Mass Etiquette

Etiquette at Mass

Small Courtesies Can Have a BIG IMPACT!

Taking a Seat – Please, consider moving toward the center of the pew.  This helps everyone to find a seat with the least amount of disruption to others.

Cell Phone – Please, turn off or silent your cell phones and /or pagers before entering the Church.

Leaving During Mass – If you must leave before Mass is over, leave through the doors at the south end of the Church.  The doors that are considered in the back of the Church (Doors by Route 60).

Parking – Be considerate to others. Do not park in such a way that you are blocking someone else in.

Feeling Ill – If you are feeling ill and coughing or sneezing, please refrain from shaking hands.

Dressing For Mass – When we are invited to a wedding many of us wonder, “What am I going to wear?” We wouldn’t think of showing up at a wedding or another formal event in our gym clothes. How many of us search for just the right outfit to wear to our annual coffee party or on a date? Compare that to how much thought we put into what we wear to Mass on Sunday. How we dress for and occasion indicates the importance that we place upon that particular celebration.  At Mass, we encountered God through the Liturgy of the Word and the Liturgy of the Eucharist. Dressing appropriately for Mass is one way that we show respect, both for God and for our faith family. This respect is important at all Masses-no matter what time of day or night.

Attending 4 pm. Vigil Mass – Those attending the 4 p.m. vigil service please enter through the back and observe respectful silence if a wedding or funeral service is in progress. Wait until the parties have left and then move to the available seats.
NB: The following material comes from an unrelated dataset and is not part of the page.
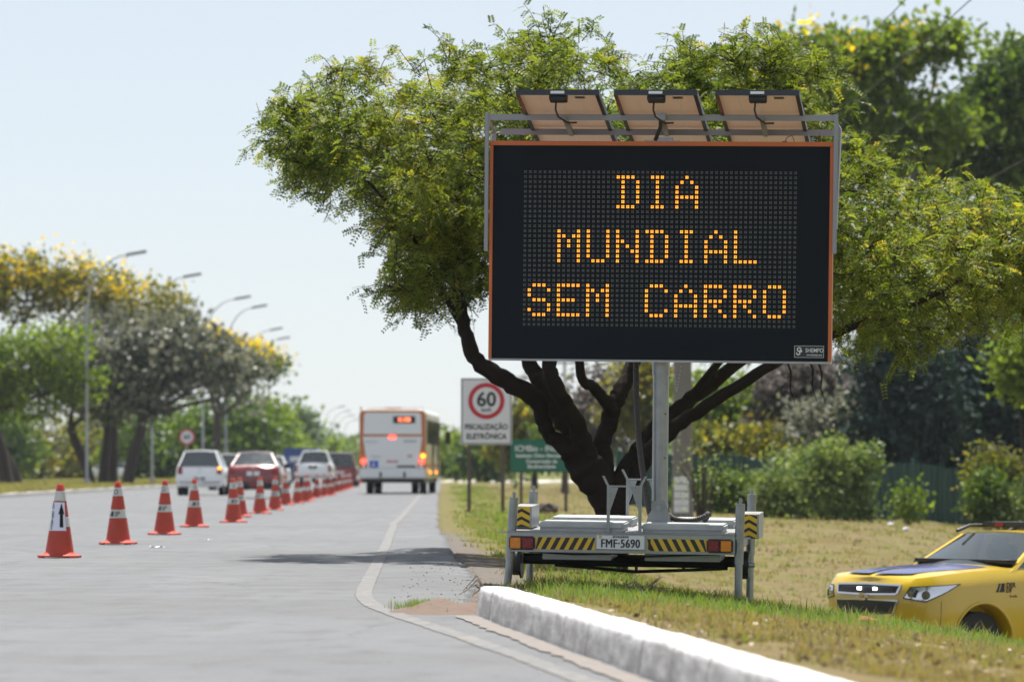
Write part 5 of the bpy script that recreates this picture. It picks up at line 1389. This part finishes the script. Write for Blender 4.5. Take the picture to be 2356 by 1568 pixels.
for p_, f in tips:
    dv = NPs-np.array(p_); dist = np.sqrt((dv**2).sum(1)); cost = dist+.35*np.maximum(0, NPs[:, 2]-p_.z)
    j = int(cost.argmin()); a = Vector(NPs[j]); L_ = (p_-a).length
    if L_ < .12: continue
    mid = a.lerp(p_, .5)+Vector((r_.uniform(-.1, .1), r_.uniform(-.1, .1), r_.uniform(-.02, .12)))*L_
    n = 6; pts = []
    for k in range(n+1):
        t = k/n; q = a*(1-t)**2+mid*2*t*(1-t)+p_*t*t
        pts.append(q+Vector((r_.uniform(-1, 1), r_.uniform(-1, 1), r_.uniform(-1, 1)))*.018*(k > 0))
    r0 = min(NR_[j]*.8, .008+.012*L_)
    trunk.path(pts, [r0*(1-.75*k/n) for k in range(n+1)], 5, caps=False)
    NPs = np.vstack([NPs, [list(q) for q in pts[2:]]]); NR_ += [r0*(1-.75*k/n) for k in range(2, n+1)]
    twigs.append((pts, f))
# extra low foliage hanging at the left of the crown is fed by the side limbs; fine twiglets everywhere
sub = []
for pts, f in twigs:
    Lt = (pts[-1]-pts[0]).length
    for q in range(6):
        k = min(len(pts)-2, int((.3+.7*r_.random())*(len(pts)-1))); a = pts[k].lerp(pts[k+1], r_.random())
        d = (pts[k+1]-pts[k]).normalized()
        d = (d*.7+Vector((r_.gauss(0, 1), r_.gauss(0, 1), r_.gauss(.25 if f < .5 else -.05, .6)))*.75).normalized(); l = r_.uniform(.18, .48)
        b_ = a+d*l*.55+Vector((0, 0, .02)); c_ = a+d*l+Vector((r_.uniform(-.06, .06), r_.uniform(-.06, .06), -.10*l+r_.uniform(-.03, .03)))
        trunk.path([a, b_, c_], [.0055, .004, .002], 4, caps=False); sub.append(((a, b_, c_), f))
# bare twigs hanging under the board's right end
for px, py in ((1800, 850), (1850, 845), (1870, 850)):
    a = tp(px, py-30, -.5); trunk.path([a, a+Vector((.06, 0, -.18)), a+Vector((.05, 0, -.35)), a+Vector((.1, 0, -.5))], [.012, .01, .007, .003], 5)
trunk.build('trunk', M['bark_dark'], tree, smooth=True, fix=False)
# feathery sprays along the twigs
A0 = np.array([[list(q) for q in pts] for pts, f in sub]); nsp = 7
SP, SA = [], []
for k in range(nsp):
    t = np.clip((k+rng.uniform(0, 1, len(A0)))/nsp*1.05, 0, 1)*2; i = np.minimum(t.astype(int), 1); fr = (t-i)[:, None]
    ar = np.arange(len(A0)); p0, p1 = A0[ar, i], A0[ar, i+1]; dv = p1-p0; dv /= np.linalg.norm(dv, axis=1, keepdims=True)
    ax = dv*.55+rand_dirs(len(A0), rng)*np.array([.9, .9, .6])-np.array([0, 0, .12]); ax /= np.linalg.norm(ax, axis=1, keepdims=True)
    SP.append(p0*(1-fr)+p1*fr+rng.normal(size=p0.shape)*.012); SA.append(ax)
SP = np.vstack(SP); SA = np.vstack(SA); NS = len(SP)
Lr = rng.uniform(.09, .16, NS); up = np.tile([0, 0, 1.], (NS, 1))+rng.normal(size=(NS, 3))*.45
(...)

Reverence – When you enter a Church, you should bless (cross) yourself with Holy Water to remind yourself of your baptism and the fact that you are entering a sanctified place. If the tabernacle is visible (i.e. hasn’t been placed in a separate room ), look for the red lamp near it. If it is lit, that means the Jesus is present in the tabernacle. If not, the tabernacle is empty and no genuflection is necessary. If the Blessed Sacrament is present, and if you are just going to walk around the church but not sit down (i.e.: you are there to do the stations of the cross), you should genuflect on one knee when passing directly in front of the altar.  If you are going to be working right in front of the altar for an extended period of time (i.e.: you’re arranging flowers, etc.), once is enough.If you are going to sit in a pew, genuflect on one knee before entering and leaving. It is optional to cross yourself while genuflecting.  For those unable to genuflect a simple bow at the waist is called for. When the Blessed Sacrament is exposed as in Benediction or Adoration, a genuflection on both knees is required. Do not try to bend both knees at once: go down on one knee, then the other, then back up the same way. During Mass, a simple bow from the waist is required in the reciting of the Creed during the words “by the power of the Holy Spirit, he was born of the Virgin Mary, and became man” (this is to honor the chief mystery of our Faith, the Incarnation). It is also traditional to bow the head slightly at the name of Jesus during prayer, especially at Mass. Also, right before the Gospel reading is proclaimed, we make a small cross on our foreheads, lips, and breast so the Gospel may be in our minds, words, and hearts. Many people cross themselves after the Confietor (““I confess, to Almighty God…” or “Lord, have mercy…”), though this is a traditional practice, it is not required. 

The celebration of Mass is always the holy occasion and, thus should be treated in the most holy manner – in body, mind, and spirit.